Hold on. I understand your gi'e rule as giving e.g.
na broda gi'e na brode da
-> ge na broda da gi na brode da ,
so there's still the issue of whether those {na}s scope over the {da}s.

> > With your {na} rule, it seems you would have to make it
> > {broda da gi'e nai brode vau de na ku} .
> > With mine, it's just
> > {na broda da gi'e brode vau de} .
> 
> It's clear that one rule will allow some things being shorter, and
> another rule will allow other things being shorter. I don't think a
> single example with no semantic content will be convincing either way.

Sure. But note that I can get your rule by replacing the {na} with
a {na ku} after the selbri, so just one syllable extra. Going the other
way seems harder in some cases - e.g. the example I just gave.

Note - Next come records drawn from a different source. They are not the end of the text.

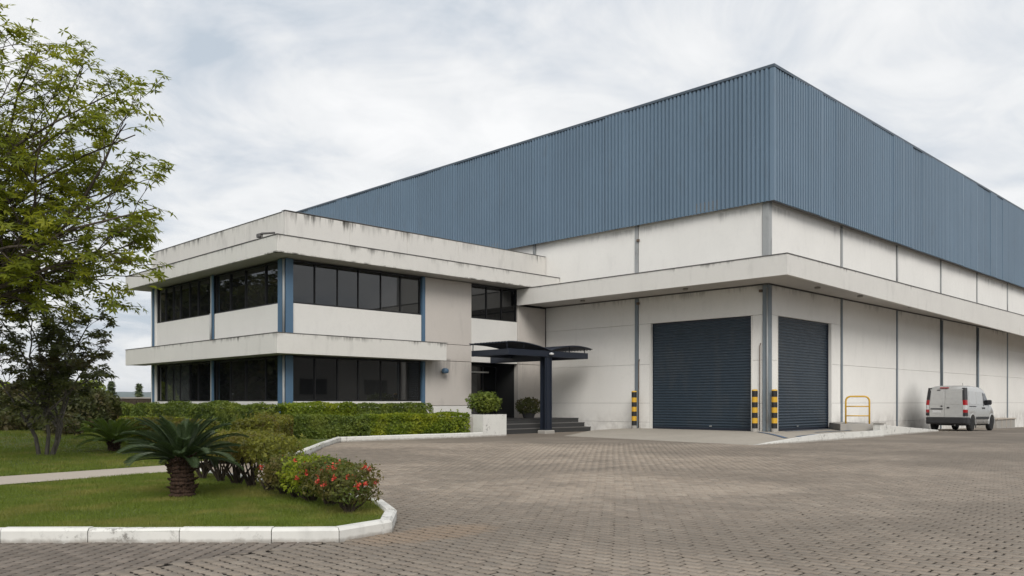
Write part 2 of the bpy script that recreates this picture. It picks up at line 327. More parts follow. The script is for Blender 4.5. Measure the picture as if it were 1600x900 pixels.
# ------------------------------------------------------------------ ground, yard, lawns
def surface(name, poly, hf, step, mat, kind='structure', inside=None, **k):
    xs = [p[0] for p in poly]; ys = [p[1] for p in poly]; pts = []; n = len(poly)
    bd = []
    for i in range(n):
        a, b_ = Vector(poly[i]), Vector(poly[(i+1)%n]); m = max(1, int((b_-a).length/step))
        bd += [a.lerp(b_, j/m) for j in range(m)]
    def ins(x, y):
        r = False
        for i in range(n):
            (x1, y1), (x2, y2) = poly[i], poly[(i+1)%n]
            if (y1 > y) != (y2 > y) and x < (x2-x1)*(y-y1)/(y2-y1)+x1: r = not r
        return r
    g = [Vector((x, y)) for x in np.arange(min(xs)+step/2, max(xs), step) for y in np.arange(min(ys)+step/2, max(ys), step) if ins(x, y)]
    vs, es, fs, *_ = delaunay_2d_cdt(bd+g, [(i, (i+1) % len(bd)) for i in range(len(bd))], [], 1, 1e-4)
    mb = MB(); mb.add([(v.x, v.y, hf(v.x, v.y)) for v in vs], [tuple(f) for f in fs], True)
    o = mb.build(name, mat, kind=kind, **k); return o
def inpoly(poly, X, Y):
    r = np.zeros(X.shape, bool); n = len(poly)
    for i in range(n):
        (x1, y1), (x2, y2) = poly[i], poly[(i+1)%n]
        if y1 == y2: continue
        r ^= ((y1 > Y) != (y2 > Y)) & (X < (x2-x1)*(Y-y1)/(y2-y1)+x1)
    return r
# wide land down to the horizon
mb = MB(); R_ = [0, 30, 90, 200, 500, 1500, 4000, 7600]; n = 48; vs = []
for r in R_:
    for k in range(n):
        a = 2*math.pi*k/n; vs.append((20+r*math.cos(a), 20+r*math.sin(a), -.9 if r <= 90 else (-2 if r < 500 else -4)))
mb.add(vs, [(i*n+k, i*n+(k+1)%n, (i+1)*n+(k+1)%n, (i+1)*n+k) for i in range(1, len(R_)-1) for k in range(n)]+[tuple(n+k for k in range(n))], True)
mb.build('ground', M['ground'], kind='structure')
# yard
xs_ = [-60,-30,0,20,38,45,52,60,70,80,130]; ys_ = [-60,-20,0,12,26,45,75]
mb = MB(); mb.add([(x, y, ygz(x)-.014) for x in xs_ for y in ys_], [(i*7+j, (i+1)*7+j, (i+1)*7+j+1, i*7+j+1) for i in range(10) for j in range(6)])
yard = mb.build('yard', M['yard'], kind='structure')

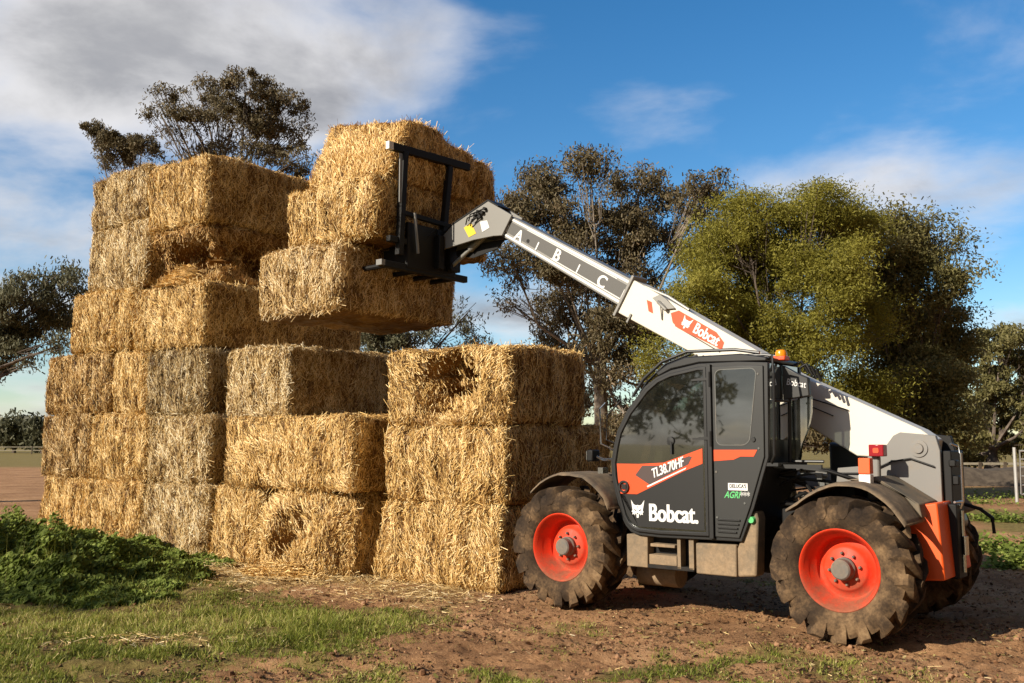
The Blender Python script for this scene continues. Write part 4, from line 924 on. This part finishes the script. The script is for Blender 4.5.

> > Another argument would involve your agreeing with me that
> >
> > broda je brode da
> > Prop: EX x1. (broda( ,x1) /\ brode( ,x1))
> >
> > is correct... do you?
> 
> I agree it's EX x1 brodi(x1), and what you offer for brodi is probably
> the obvious choice. But tanru are weird, so I won't commit to it. In
> any case, I suppose you don't need the exact form of "brodi" for your
> argument, but I don't consider na and tag to be part of the tanru, so
> selbri attached "na" is different from tanru-making "je".

Hmm. Why do you call this a tanru? The relevant grammar for
selbri connection is selbri-4 through selbri-6. It's true that the usual
use (and the only documented use, to my knowledge) of selbri connection
is in a seltau, but I don't see why we should consider the connectives
themselves as anything more complicated than boolean operators.